* **Task requirements**
Repeat the listing that follows, character for character, minus the pictures.

* **Information supplied**

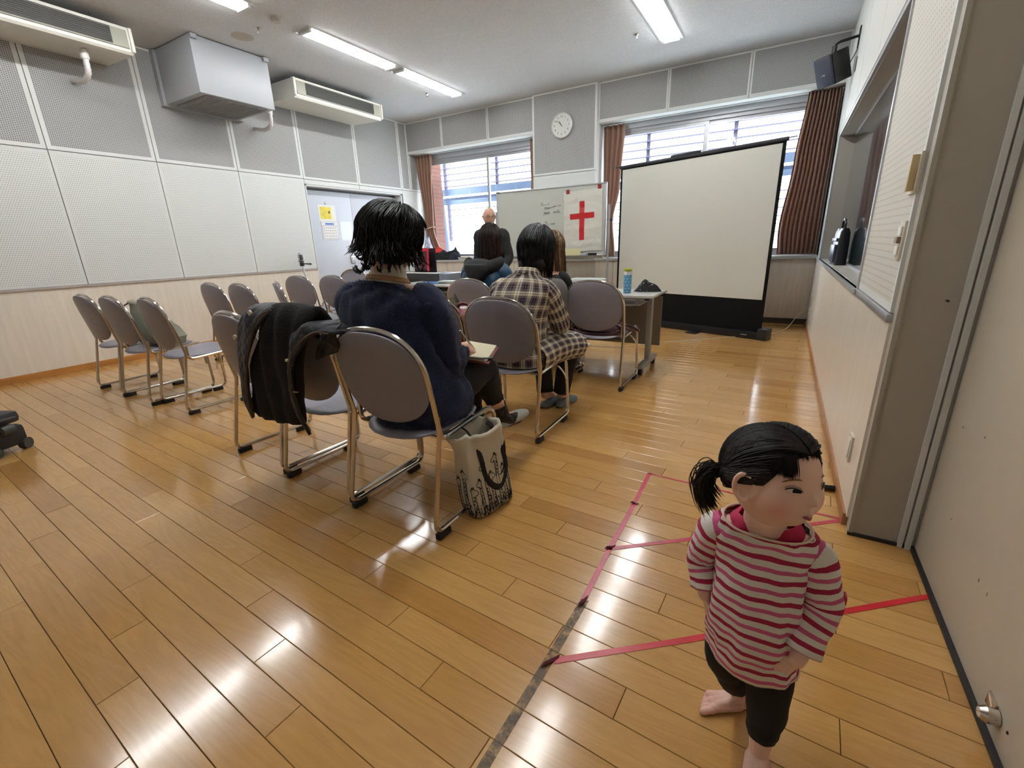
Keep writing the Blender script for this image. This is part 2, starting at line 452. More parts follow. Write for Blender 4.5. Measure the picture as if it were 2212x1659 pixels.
for a,b in ((PX1,-1.627),(-1.627,-.645),(-.645,XR)):
    panel(WB,'panel',(a,YB,zv),(1,0,0),0,b-a,ZC-zv,(.02,.04,.02,.02),PERF_UP,nrm=(0,-1,0))
panel(WB,'panel',(PX0,YB-.03,ZS),(1,0,0),0,PX1-PX0,ZC-ZS,(.03,.03,.03,.02),PERF_UP,nrm=(0,-1,0),proud=.03)
panel(WB,'panel',(PX0,YB-.03,zsill),(1,0,0),0,PX1-PX0,ZS-zsill,(.03,.03,.03,.03),PERF_LO,nrm=(0,-1,0),proud=.03)
pl=MB(); pl.bx(PX0-.0,PX1+.0,YB-.03,YB,zsill,ZC); pl.build('pillar_casing',WHITE,WB,smooth=False)
# window sill worktop + low cabinets
s=MB(); s.bx(XL,PX0,YB-.03,YW,zsill-.04,zsill,bev=.004); s.bx(PX0,PX1,YB-.045,YB-.0,zsill-.04,zsill,bev=.004); s.bx(PX1,XR,YB-.03,YW,zsill-.04,zsill,bev=.004)
s.build('trim_1',mat('sill_grey',srgb(176,176,174),.4),kind='structure',label='grey window sill running along the back wall')
edges=[XL,-5.6,-4.85,-4.1,PX0+.02,-3.05,-2.606,-2.31,-1.6,-.9,-.20,XR]
CBN=MB(); CBN.bx(XL,XR,YB+.02,YB+.05,.06,zsill-.04); CBN.bx(XL,XR,YB+.01,YB+.03,0,.07,1)
CABS=CBN.build('low_wall_panelling',[JOINT,mat('dark_kickboard',srgb(60,52,46),.5)],smooth=False)
CABS['label']='pale wood-grain panelling below the window sill on a dark kickboard'; CABS['kind']='structure'
for a,b in zip(edges,edges[1:]):
    m=MB(); m.bx(a+.003,b-.003,YB,YB+.022,.075,zsill-.042,bev=.002); m.build('panel',CAB,CABS)
# windows: frames, sashes, glass
GL=NT('window_glass'); GL.n.remove(GL.b)
tr=GL.N('ShaderNodeBsdfTransparent'); tr.inputs[0].default_value=(.97,.985,1,1); gs=GL.N('ShaderNodeBsdfGlossy'); gs.inputs['Roughness'].default_value=.02
mx=GL.N('ShaderNodeMixShader'); mx.inputs[0].default_value=.06; GL.L(tr.outputs[0],mx.inputs[1]); GL.L(gs.outputs[0],mx.inputs[2]); GL.L(mx.outputs[0],GL.out.inputs[0]); GLASS=GL.m
def window(name,x0,x1,z0,z1,muls,label):
    fr=MB(); y0,y1=YW-.02,YW+.06; T=.055
    fr.bx(x0,x1,y0,y1,z1-T,z1); fr.bx(x0,x1,y0,y1,z0,z0+T); fr.bx(x0,x0+T,y0,y1,z0+T,z1-T); fr.bx(x1-T,x1,y0,y1,z0+T,z1-T)
    fr.bx(x0,x1,y0-.04,y0,z1-.012,z1+.075)
    W_=fr.build(name,ALU,smooth=False,kind='structure',label=label)
    xs=[x0+T]+list(muls)+[x1-T]
    for i,(a,b) in enumerate(zip(xs,xs[1:])):
        ya=y0+.01+.03*(i%2); sm=MB(); q=.042; ov=.03
        A=a-(ov if i else 0); Bq=b+(ov if i<len(xs)-2 else 0)
        sm.bx(A,A+q,ya,ya+.028,z0+T,z1-T); sm.bx(Bq-q,Bq,ya,ya+.028,z0+T,z1-T); sm.bx(A+q,Bq-q,ya,ya+.028,z1-T-q,z1-T); sm.bx(A+q,Bq-q,ya,ya+.028,z0+T,z0+T+q)
        so=sm.build('sash',ALU,W_,smooth=False)
        gm=MB(); gm.bx(A+q,Bq-q,ya+.011,ya+.017,z0+T+q,z1-T-q); gm.build('pane',GLASS,so,smooth=False)
    return W_
window('window_1',-6.30,PX0,zsill,2.71,[-4.78],'left aluminium sliding window with two panes')
window('window_2',PX1,XR,zsill,2.73,[-1.16],'right aluminium sliding window behind the projector screen')
# ---- right wall with observation-window niche
w=MB(); ny0,ny1,nz0,nz1=2.93,6.35,.872,2.125; ND=.135
w.bx(XR,XR+.12,YP,ny0,0,ZC); w.bx(XR,XR+.12,ny1,7.5,0,ZC); w.bx(XR,XR+.12,ny0,ny1,0,nz0); w.bx(XR,XR+.12,ny0,ny1,nz1,ZC)
WR=w.build('wall_right',mat('right_wall_paint',srgb(196,196,190),.55),smooth=False,kind='structure',label='right wall with cream wainscot, perforated board and a deep observation window')
panel(WR,'panel',(XR,ny0,nz0+.0),(0,-1,0),0,ny0-YP-.01,ZC-nz0,(.03,.03,.03,.02),PERF_RT,nrm=(-1,0,0))
for a,b in ((2.95,4.1),(4.1,5.2),(5.2,6.3),(6.3,7.05)):
    panel(WR,'panel',(XR,b,nz1+.08),(0,-1,0),0,b-a,ZC-nz1-.08,(.03,.03,.03,.02),None,nrm=(-1,0,0),proud=.006,mm=mat('right_wall_board',srgb(200,200,194),.55))
m=MB(); m.bx(XR-.010,XR,YP,7.04,.05,nz0-.03); m.build('wainscot',LAM,WR,smooth=False)
m=MB(); m.bx(XR-.022,XR+.0,YP,7.04,nz0-.03,nz0,bev=.004); m.build('wainscot_rail',ALU,WR)
m=MB(); m.bx(XR-.02,XR,YP+.02,7.04,0,.055,bev=.003); m.build('baseboard_right',BASEBROWN,kind='structure',label='reddish-brown baseboard along the right wall')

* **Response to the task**
Keep writing the Blender script for this image. This is part 2, starting at line 452. More parts follow. Write for Blender 4.5. Measure the picture as if it were 2212x1659 pixels.
for a,b in ((PX1,-1.627),(-1.627,-.645),(-.645,XR)):
    panel(WB,'panel',(a,YB,zv),(1,0,0),0,b-a,ZC-zv,(.02,.04,.02,.02),PERF_UP,nrm=(0,-1,0))
panel(WB,'panel',(PX0,YB-.03,ZS),(1,0,0),0,PX1-PX0,ZC-ZS,(.03,.03,.03,.02),PERF_UP,nrm=(0,-1,0),proud=.03)
panel(WB,'panel',(PX0,YB-.03,zsill),(1,0,0),0,PX1-PX0,ZS-zsill,(.03,.03,.03,.03),PERF_LO,nrm=(0,-1,0),proud=.03)
pl=MB(); pl.bx(PX0-.0,PX1+.0,YB-.03,YB,zsill,ZC); pl.build('pillar_casing',WHITE,WB,smooth=False)
# window sill worktop + low cabinets
s=MB(); s.bx(XL,PX0,YB-.03,YW,zsill-.04,zsill,bev=.004); s.bx(PX0,PX1,YB-.045,YB-.0,zsill-.04,zsill,bev=.004); s.bx(PX1,XR,YB-.03,YW,zsill-.04,zsill,bev=.004)
s.build('trim_1',mat('sill_grey',srgb(176,176,174),.4),kind='structure',label='grey window sill running along the back wall')
edges=[XL,-5.6,-4.85,-4.1,PX0+.02,-3.05,-2.606,-2.31,-1.6,-.9,-.20,XR]
CBN=MB(); CBN.bx(XL,XR,YB+.02,YB+.05,.06,zsill-.04); CBN.bx(XL,XR,YB+.01,YB+.03,0,.07,1)
CABS=CBN.build('low_wall_panelling',[JOINT,mat('dark_kickboard',srgb(60,52,46),.5)],smooth=False)
CABS['label']='pale wood-grain panelling below the window sill on a dark kickboard'; CABS['kind']='structure'
for a,b in zip(edges,edges[1:]):
    m=MB(); m.bx(a+.003,b-.003,YB,YB+.022,.075,zsill-.042,bev=.002); m.build('panel',CAB,CABS)
# windows: frames, sashes, glass
GL=NT('window_glass'); GL.n.remove(GL.b)
tr=GL.N('ShaderNodeBsdfTransparent'); tr.inputs[0].default_value=(.97,.985,1,1); gs=GL.N('ShaderNodeBsdfGlossy'); gs.inputs['Roughness'].default_value=.02
mx=GL.N('ShaderNodeMixShader'); mx.inputs[0].default_value=.06; GL.L(tr.outputs[0],mx.inputs[1]); GL.L(gs.outputs[0],mx.inputs[2]); GL.L(mx.outputs[0],GL.out.inputs[0]); GLASS=GL.m
def window(name,x0,x1,z0,z1,muls,label):
    fr=MB(); y0,y1=YW-.02,YW+.06; T=.055
    fr.bx(x0,x1,y0,y1,z1-T,z1); fr.bx(x0,x1,y0,y1,z0,z0+T); fr.bx(x0,x0+T,y0,y1,z0+T,z1-T); fr.bx(x1-T,x1,y0,y1,z0+T,z1-T)
    fr.bx(x0,x1,y0-.04,y0,z1-.012,z1+.075)
    W_=fr.build(name,ALU,smooth=False,kind='structure',label=label)
    xs=[x0+T]+list(muls)+[x1-T]
    for i,(a,b) in enumerate(zip(xs,xs[1:])):
        ya=y0+.01+.03*(i%2); sm=MB(); q=.042; ov=.03
        A=a-(ov if i else 0); Bq=b+(ov if i<len(xs)-2 else 0)
        sm.bx(A,A+q,ya,ya+.028,z0+T,z1-T); sm.bx(Bq-q,Bq,ya,ya+.028,z0+T,z1-T); sm.bx(A+q,Bq-q,ya,ya+.028,z1-T-q,z1-T); sm.bx(A+q,Bq-q,ya,ya+.028,z0+T,z0+T+q)
        so=sm.build('sash',ALU,W_,smooth=False)
        gm=MB(); gm.bx(A+q,Bq-q,ya+.011,ya+.017,z0+T+q,z1-T-q); gm.build('pane',GLASS,so,smooth=False)
    return W_
window('window_1',-6.30,PX0,zsill,2.71,[-4.78],'left aluminium sliding window with two panes')
window('window_2',PX1,XR,zsill,2.73,[-1.16],'right aluminium sliding window behind the projector screen')
# ---- right wall with observation-window niche
w=MB(); ny0,ny1,nz0,nz1=2.93,6.35,.872,2.125; ND=.135
w.bx(XR,XR+.12,YP,ny0,0,ZC); w.bx(XR,XR+.12,ny1,7.5,0,ZC); w.bx(XR,XR+.12,ny0,ny1,0,nz0); w.bx(XR,XR+.12,ny0,ny1,nz1,ZC)
WR=w.build('wall_right',mat('right_wall_paint',srgb(196,196,190),.55),smooth=False,kind='structure',label='right wall with cream wainscot, perforated board and a deep observation window')
panel(WR,'panel',(XR,ny0,nz0+.0),(0,-1,0),0,ny0-YP-.01,ZC-nz0,(.03,.03,.03,.02),PERF_RT,nrm=(-1,0,0))
for a,b in ((2.95,4.1),(4.1,5.2),(5.2,6.3),(6.3,7.05)):
    panel(WR,'panel',(XR,b,nz1+.08),(0,-1,0),0,b-a,ZC-nz1-.08,(.03,.03,.03,.02),None,nrm=(-1,0,0),proud=.006,mm=mat('right_wall_board',srgb(200,200,194),.55))
m=MB(); m.bx(XR-.010,XR,YP,7.04,.05,nz0-.03); m.build('wainscot',LAM,WR,smooth=False)
m=MB(); m.bx(XR-.022,XR+.0,YP,7.04,nz0-.03,nz0,bev=.004); m.build('wainscot_rail',ALU,WR)
m=MB(); m.bx(XR-.02,XR,YP+.02,7.04,0,.055,bev=.003); m.build('baseboard_right',BASEBROWN,kind='structure',label='reddish-brown baseboard along the right wall')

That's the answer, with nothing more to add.